図5.6.1.1 着用率による溺死者減少推定数の変化
(年当り)
 
 水上オートバイ及びプレジャーボートについては、既に船舶安全法及び関連する省令等により救命胴衣の積付が義務付けられているため、新たに購入する必要はなく、新たな費用負担は発生しない。一方、小型漁船については、船舶安全法及び関連する政令に、「専ら本邦の海岸から12海里以内の海面又は内水面において従業する20トン未満の漁船については、当分の間施設強制の規定を適用しない」旨規定されており、新たな費用負担が発生すると考えられる。
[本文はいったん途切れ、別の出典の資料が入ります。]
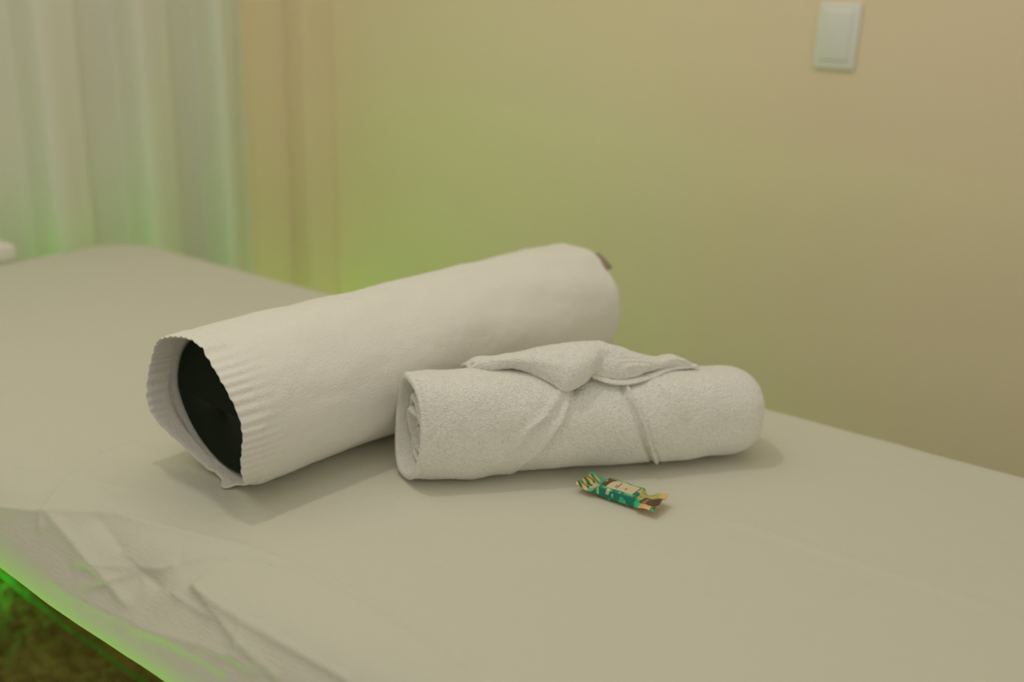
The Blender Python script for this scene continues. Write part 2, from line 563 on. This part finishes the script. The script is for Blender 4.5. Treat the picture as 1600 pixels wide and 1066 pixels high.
towel = empty('rolled_towel', tuple(TL + td * TLEN / 2))
tag(towel, 'white terry towel rolled up and tied with a folded knot on top', 'towel')

sarr = [(.03, .80, 0), (.015, .805, 0), (.006, .815, 0)]
for kk in np.linspace(0, PI, 9): sarr.append((-.004 * math.sin(kk), .905 - .075 * math.cos(kk), 0))
body = np.arange(.003, TLEN - .045, .0016)
for s in body: sarr.append((s, .985 + .015 * min(1, s / .02), 1))
for kk in np.linspace(0, PI / 2, 34)[1:]:
    sarr.append((TLEN - .045 + .045 * math.sin(kk) ** .92, max(.03, (math.cos(kk)) ** .55), 1))
sarr = np.array(sarr)
nt_ = 300
tht = np.linspace(-PI, PI, nt_, endpoint=False)
Sg, Tg = np.meshgrid(sarr[:, 0], tht, indexing='ij')
Rg = np.repeat(sarr[:, 1][:, None], nt_, 1)
isb = np.repeat(sarr[:, 2][:, None], nt_, 1)
edgeL = np.array([(-1.296, .1172), (-.563, .1289), (-.116, .1506), (.258, .1700), (.686, .1791), (1.031, .1830), (1.6, .175), (2.2, .16)])
edgeR = np.array([(-1.4, .300), (-.562, .279), (.188, .2589), (.730, .2475), (1.243, .246), (1.9, .255)])
fold2 = np.array([(-.3, .105), (.194, .1324), (.369, .1469), (.722, .1625), (1.146, .1745), (1.5, .178)])
eL = np.interp(Tg, edgeL[:, 0], edgeL[:, 1])
eR = np.interp(Tg, edgeR[:, 0], edgeR[:, 1])
f2 = np.interp(Tg, fold2[:, 0], fold2[:, 1])
front = sstep(-1.35, -.75, Tg) * (1 - sstep(1.9, 2.5, Tg))
soft = 1 - .4 * sstep(.0, -1.1, Tg)
lowf = sstep(-1.75, -1.3, Tg) * (1 - sstep(1.9, 2.5, Tg))
D = np.zeros_like(Sg)
D += lowf * .0048 * soft * (1 - sstep(-.003, .0045, Sg - eL)) * sstep(.0, .10, Sg)          # left layer
D += front * sstep(-1.0, .3, Tg) * .0020 * np.exp(-((Sg - eL + .004) / .004) ** 2)                                # its rolled edge
D -= front * .0015 * np.exp(-((Sg - eL - .006) / .004) ** 2)
g2 = sstep(-.3, .25, Tg) * front
D += g2 * (.0034 * np.exp(-((Sg - f2) / .0065) ** 2) - .0030 * np.exp(-((Sg - f2 - .013) / .006) ** 2))
D += front * .0030 * sstep(-.002, .003, Sg - eR) * (1 - .7 * sstep(.02, .10, Sg - eR))      # right layer
D += front * .0024 * (np.exp(-((Sg - eR - .0035) / .0022) ** 4))                            # double hem
D -= front * .0020 * np.exp(-((Sg - eR - .0080) / .0014) ** 2)
D -= front * .0030 * np.exp(-((Sg - eR + .0030) / .0022) ** 2)
mid = np.exp(-((Sg - .21) / .05) ** 2) * front
D -= mid * .004 * np.exp(-((Tg - .75) / .7) ** 2)
D += front * .0030 * np.exp(-((Sg - (.285 + .035 * (1.2 - Tg))) / .010) ** 2) * np.exp(-((Tg - .85) / .35) ** 2)   # pull fold right of the knot
P3 = np.stack([Sg, Tg * .06, Sg * 0], -1)
D += isb * (.0020 * vnoise(P3, 16, 31) + .0012 * vnoise(P3, 42, 32) + .00030 * vnoise(P3, 420, 33) + .00025 * vnoise(P3, 900, 34))
D += (1 - isb) * (.0012 * vnoise(np.stack([Sg, Tg * .06, Rg * .05], -1), 40, 35))
c, s = tsec(Tg)
hh = hz(np.clip(Sg, 0, TLEN))
# the end of the roll is cut at a slant and sags unevenly
slant = np.clip(1 - Sg / .10, 0, 1) ** 1.3 * (.013 * np.clip(c, 0, 1) - .003 * np.clip(-c, 0, 1) + .004 * s)
vv = (TA * Rg + D) * c
vv = np.where(c < 0, vv * (1 - .34 * (1 - sstep(.06, .19, Sg))), vv)      # pressed flat against the bolster
ww = hh + (hh * Rg + D) * s
wave = .0030 * np.clip(vnoise(np.stack([Sg, Sg * 0, Sg * 0], -1), 13, 40) + .2, 0, 1)       # lifts off the sheet in places
ww = np.maximum(ww, .0004 + wave)
pts = tlocal(Sg + slant * (1 if True else 0), vv, ww)
roll_ = link('roll', raw_mesh('roll', pts, grid_faces(len(sarr), nt_, True)), M_terry, towel)
fix_normals(roll_)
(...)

 救命胴衣の価格を4400円、耐用年数を2年として総導入費用を算出し、リスク減少期待値として溺死者数の減少数をとると、溺死者を一人減少させるための費用は216万円〜614万円と評価された。これを、海外における種々の交通機関の安全対策の費用対効果を示すICAF(Implied Cost of Averting a Fatality: 安全対策の施行に伴う追加コストをその安全対策により救助される人数の期待値で除した値)が5000万円〜3億円程度であることと比較すると非常に費用対効果が良いことがわかる。
 この評価により、リスク減少効果が最も高い施策は小型漁船への救命胴衣の義務化であるとの知見が得られた。
 
5.6.2 危険物タンク車両輸送の安全評価
 危険物の海上輸送については、危険物船舶運送及び貯蔵規則(危規則)において個々の危険物ごとに運送するための要件を定めており、危険牲の高い危険物については、旅客船(旅客を搭載した自動車運搬船を含む。)による運送を禁止している。
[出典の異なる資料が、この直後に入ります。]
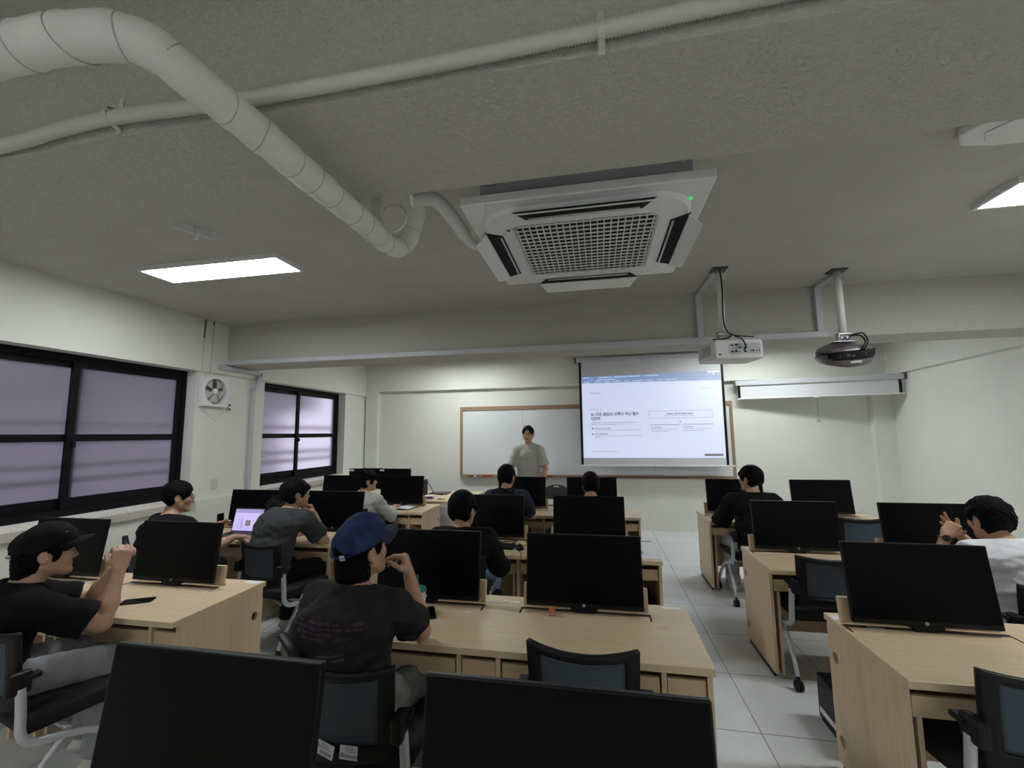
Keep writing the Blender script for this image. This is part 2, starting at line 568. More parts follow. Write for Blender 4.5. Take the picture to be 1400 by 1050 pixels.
# ------------------------------------------------------------------ cassette air conditioner
def air_conditioner():
    cx, cy, z = -.035, 2.04, 2.55
    t = tag(empty('ceiling_air_conditioner', (cx, cy, z)), 'white square four-way cassette air conditioner hung below the ceiling behind the big beam', 'air conditioner')
    h = .475
    p = MB()
    # panel: outer lip rising to a rounded inner face
    def ring(hw, rad, zz, n=8):
        out = []
        for (sx, sy, a0) in ((1, 1, 0), (-1, 1, 90), (-1, -1, 180), (1, -1, 270)):
            for k in range(n + 1):
                a = math.radians(a0 + 90 * k / n)
                out.append((sx * (hw - rad) + rad * math.cos(a), sy * (hw - rad) + rad * math.sin(a), zz))
        return out
    rings = [ring(h, .012, .035), ring(h, .012, .004), ring(h - .006, .012, 0), ring(.425, .16, -.001), ring(.415, .16, -.018), ring(.40, .15, -.022),
             ring(.305, .05, -.022), ring(.295, .05, -.012)]
    n = len(rings[0])
    vs = [q for r in rings for q in r]
    fs = []
    for i in range(len(rings) - 1):
        for j in range(n):
            fs.append((i * n + j, (i + 1) * n + j, (i + 1) * n + (j + 1) % n, i * n + (j + 1) % n))
    fs.append(tuple(range(n)))
    p.add(vs, fs)
    p.build('panel', M_white, t)
    box('casing', (-.41, -.41, .036), (.41, .41, .30), M_grey, t)
    # intake grille: bars over a dark void
    box('intake', (-.296, -.296, -.008), (.296, .296, -.003), M_void, t)
    g = MB()
    for k in range(21):
        x = -.285 + .57 * k / 20
        g.box((x - .0020, -.293, -.024), (x + .0020, .293, -.014))
    for k in range(16):
        y = -.285 + .57 * k / 15
        g.box((-.293, y - .0022, -.022), (.293, y + .0022, -.016))
    g.build('intake_grille', M_white, t)
    lv = MB()
    for k in range(32):
        y = -.285 + .57 * (k + .5) / 32
        lv.box((-.29, y - .005, -.0105), (.29, y - .002, -.0085))
    lv.build('filter', M_dkgrey, t)
    # outlets and swing vanes on the four sides
    for a in range(4):
        mx = Matrix.Rotation(a * PI / 2, 4, 'Z')
        s = MB().prism([(-.275, -.425, -.0225), (.275, -.425, -.0225), (.23, -.352, -.0225), (-.23, -.352, -.0225)], (0, 0, -.0012), mx)
        s.build('outlet_slot', M_void, t)
        c = MB()
        c.tube([(-.22, -.364, -.025), (.22, -.364, -.025)], .0055, 8, mx=mx)
        c.build('chrome_bar', M_steel, t)
        tilt = Matrix.Translation((0, -.418, -.026)) @ Matrix.Rotation(math.radians(29), 4, 'X')
        vn = MB()
        prof = [(-.275, .0, 0), (.275, 0, 0), (.235, -.066, 0), (-.235, -.066, 0)]
        vn.prism([tilt @ V(q) for q in prof], (0, 0, -.006), mx)
        vn.build('air_vane', M_white, t, bevel=.002)
    l = MB().lathe([(.015, -.0012), (.015, .002)], (.405, -.345, -.0012), 16)
    l.build('indicator_light', M_led, t)
    lg = MB().lathe([(.009, -.0236), (.009, -.022)], (-.318, -.275, 0), 16)
    lg.build('logo', M_dkgrey, t)
    text_mesh('logo', 'LG', .022, M_dkgrey, t, (-.304, -.282, -.0228), (PI, 0, 0))
    text_mesh('logo', 'WHISEN', .010, M_dkgrey, t, (-.03, .335, -.0228), (PI, 0, 0)) if False else None
    for sx in (-1, 1):
        for sy in (-1, 1):
            b = MB().box((sx * .36 - .02, sy * .43 - .012, .10), (sx * .36 + .02, sy * .43 + .012, .16))
            b.tube([(sx * .36, sy * .43, .10), (sx * .36, sy * .43, ZC - z)], .005, 6)
            b.build('hanger', M_strap, t)
    d = MB().prism([(.44, -.40, ZC - z), (.50, -.30, ZC - z), (.50, -.30, ZC - z - .16), (.44, -.40, ZC - z - .16)], (.012, -.006, 0))
    d.build('hanger_bracket', M_strap, t)
air_conditioner()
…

 一方、離島のように船舶以外に交通手段がない地域では、自動車渡船(旅客フェリー)が生活必需品の運送手段となっており、ガソリン、液化石油ガス(以下「LPG」という。)を搭載したタンク自動車及びタンク車を、旅客フェリーにより運送したい旨の要望がある。
 これを受けて、国土交通省海事局は、海上技術安全研究の協力を得つつ「旅客フェリーによる危険物タンクローリーの輸送に関する調査」を行い、その結果を受けて、船舶の構造、航海の態様等を考慮した上で、追加の安全措置を講じることを条件に、ガソリン又はLPGを積載したタンク自動車を、旅客を搭載した自動車渡船に積載することを許可する特例制度を設けることとした。
 本研究では、ニーズ面及び安全性の面から、こうした運送の可否及び実施すべき安全対策について検討した。このうち安全面については、「危険物タンク車両輸送の安全評価」と題して、リスク解析を基礎とする研究を実施した。研究においては、海難審判庁裁決録「海難審判の実態」(海難審判庁)、「危険物に係る事故事例」(消防庁)、高圧ガス保安協会−平成13年度事故事例検索システム等に基づいて事故事例を分析し、また、旅客船の運航実態等に関する各種資料も活用し、当該危険物を積載した場合のリスクの増分を、可能な限り恣意性を排除して推定した。併せて「交通統計」(交通事故総合分析センター)等も参照し、許容可能なリスク水準について検討した。
 結論として、ガソリンを収納したタンク車両(ガソリンタンク車両)の開放型車両区域並びに閉鎖型車両区域への積載及びLPGタンク車両の開放型車両区域への積載については、乗船前のタンク車両の点検や特別な固縛等の安全対策を実施すれば、特にリスクが過大とは言い難いことを示すとともに、LPGタンク車両の閉鎖型車両区域への積載及び液体酸素タンク車両の開放型車両区域並びに閉鎖型車両区域への積載は、リスクが大きいため実施すべきではないことを示した。この研究の成果は、当該運送の許可に係る規則改正に関する判断に大きく寄与した。